New York and the Amazon Labor Union advanced a novel argument: that the unprecedented circumstances of the NLRB's lack of a quorum, combined with the constitutional challenge to board members' removal protections, justified an exception to traditional preemption principles. The district court firmly rejected this position, holding that temporary federal dysfunction cannot justify state legislation that directly contradicts Supreme Court precedent.

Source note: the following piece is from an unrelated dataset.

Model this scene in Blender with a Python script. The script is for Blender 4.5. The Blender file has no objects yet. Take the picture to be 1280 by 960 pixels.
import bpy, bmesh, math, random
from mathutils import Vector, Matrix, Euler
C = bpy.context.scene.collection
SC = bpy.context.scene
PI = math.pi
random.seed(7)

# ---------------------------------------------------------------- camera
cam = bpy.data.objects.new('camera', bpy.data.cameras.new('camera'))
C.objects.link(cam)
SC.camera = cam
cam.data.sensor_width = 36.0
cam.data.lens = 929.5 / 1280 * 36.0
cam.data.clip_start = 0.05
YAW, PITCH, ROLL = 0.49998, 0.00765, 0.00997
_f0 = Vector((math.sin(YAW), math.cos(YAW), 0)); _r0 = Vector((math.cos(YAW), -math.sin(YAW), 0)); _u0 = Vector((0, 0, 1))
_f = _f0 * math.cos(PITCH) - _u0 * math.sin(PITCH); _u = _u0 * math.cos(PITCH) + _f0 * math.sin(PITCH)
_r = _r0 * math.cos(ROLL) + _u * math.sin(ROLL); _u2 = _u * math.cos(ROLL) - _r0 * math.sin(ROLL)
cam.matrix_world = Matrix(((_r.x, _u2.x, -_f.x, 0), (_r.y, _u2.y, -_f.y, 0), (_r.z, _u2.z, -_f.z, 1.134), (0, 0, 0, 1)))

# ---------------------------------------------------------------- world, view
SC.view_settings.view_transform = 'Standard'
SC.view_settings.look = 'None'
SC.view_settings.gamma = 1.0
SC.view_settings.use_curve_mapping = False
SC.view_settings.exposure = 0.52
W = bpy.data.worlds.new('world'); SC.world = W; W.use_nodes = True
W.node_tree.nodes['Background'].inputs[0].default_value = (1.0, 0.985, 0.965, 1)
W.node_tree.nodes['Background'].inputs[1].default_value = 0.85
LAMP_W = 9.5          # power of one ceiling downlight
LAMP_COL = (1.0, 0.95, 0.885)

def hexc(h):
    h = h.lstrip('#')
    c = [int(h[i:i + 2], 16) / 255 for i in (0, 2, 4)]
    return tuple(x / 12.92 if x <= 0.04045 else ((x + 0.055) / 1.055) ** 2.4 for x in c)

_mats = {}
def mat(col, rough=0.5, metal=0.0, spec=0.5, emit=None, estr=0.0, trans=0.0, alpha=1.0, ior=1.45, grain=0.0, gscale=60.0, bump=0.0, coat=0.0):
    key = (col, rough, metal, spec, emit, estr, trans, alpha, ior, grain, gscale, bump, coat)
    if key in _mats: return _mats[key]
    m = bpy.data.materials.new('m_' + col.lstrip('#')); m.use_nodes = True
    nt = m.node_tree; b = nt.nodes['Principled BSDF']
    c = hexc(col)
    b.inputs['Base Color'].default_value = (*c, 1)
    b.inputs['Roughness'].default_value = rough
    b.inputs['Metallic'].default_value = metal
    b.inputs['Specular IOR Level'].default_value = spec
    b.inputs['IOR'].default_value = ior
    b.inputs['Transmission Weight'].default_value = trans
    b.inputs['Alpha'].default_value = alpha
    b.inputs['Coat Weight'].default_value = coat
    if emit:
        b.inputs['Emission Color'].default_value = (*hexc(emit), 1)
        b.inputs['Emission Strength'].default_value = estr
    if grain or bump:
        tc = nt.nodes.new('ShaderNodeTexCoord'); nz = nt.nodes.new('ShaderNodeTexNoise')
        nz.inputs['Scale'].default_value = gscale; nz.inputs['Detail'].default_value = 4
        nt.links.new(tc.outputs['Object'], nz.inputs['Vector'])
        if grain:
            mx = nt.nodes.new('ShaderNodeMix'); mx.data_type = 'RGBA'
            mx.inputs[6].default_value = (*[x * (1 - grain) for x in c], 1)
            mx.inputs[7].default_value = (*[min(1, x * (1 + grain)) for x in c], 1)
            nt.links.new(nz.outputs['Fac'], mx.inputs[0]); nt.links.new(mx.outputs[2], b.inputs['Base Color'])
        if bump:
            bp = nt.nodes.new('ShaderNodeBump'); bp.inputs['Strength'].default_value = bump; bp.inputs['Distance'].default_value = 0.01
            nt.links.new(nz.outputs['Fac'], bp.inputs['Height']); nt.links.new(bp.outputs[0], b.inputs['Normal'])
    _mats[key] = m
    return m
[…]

This rejection is significant for several reasons. First, it establishes that preemption is not contingent on federal capacity but on federal authority. The NLRA remains the supreme law governing private-sector labor relations regardless of whether the NLRB can currently adjudicate cases. Second, it prevents states from using administrative or political crises as opportunities to expand their regulatory reach into areas Congress has reserved for federal control. Third, it maintains the principle that doctrinal exceptions must come from the Supreme Court, not from state legislatures responding to expedient circumstances.
Implications for American Federalism
The Amazon decision arrived at a moment when multiple states — including California, New Jersey, and Massachusetts — have proposed or enacted similar legislation attempting to fill the NLRB's vacuum. Judge Komitee's opinion serves as a warning shot to these efforts, reasserting the primacy of federal labor law even during periods of federal incapacity.
While states traditionally possess broad police powers to protect workers' health and safety, labor relations have long been recognized as requiring national uniformity. The New York court's decision reinforces the principle that constitutional preemption doctrines are not suspended during administrative crises, however genuine those crises may be.
Practical Consequences
For employers like Amazon, the injunction prevents the nightmare scenario of navigating conflicting state and federal labor systems. Without the injunction, companies operating across multiple states could face dramatically different legal frameworks for identical conduct, undermining the uniformity that the NLRA was designed to achieve.
For workers and unions, the decision is more complicated. It removes a potential avenue for expedited resolution of labor disputes at a time when the NLRB remains effectively paralyzed.
Looking Forward
The Amazon decision is unlikely to be the final word. New York will likely appeal to the Second Circuit, where the case could produce important appellate guidance on the application of preemption doctrine in contexts of federal administrative failure. Moreover, the underlying constitutional questions about NLRB members' removal protections remain pending before the Supreme Court, and their resolution could reshape the landscape that produced this controversy.
Conclusion
Judge Komitee's ruling in Amazon Services v. New York State Public Employment Relations Board is important because it reaffirms principles of federal preemption at a moment when those principles faced their most serious state-level challenge in decades. The decision prioritizes constitutional structure and legal consistency over pragmatic problem-solving, holding that even genuine governance crises cannot justify state encroachment into areas of exclusive federal jurisdiction.
For labor law specifically, the decision maintains the NLRA's primacy and the Garmon doctrine's vigor, ensuring that private-sector labor relations remain governed by uniform national standards rather than fragmenting into state-by-state variations
The decision leaves unresolved the deeper problem it illuminates: what happens when the federal government's institutional mechanisms fail, yet constitutional doctrine prohibits states from filling the void? This question extends beyond labor law to implicate numerous regulatory domains where federal preemption is broad but federal capacity is fragile. Judge Komitee's opinion answers the legal question decisively, but the practical and political challenges it exposes will likely persist long after this litigation concludes.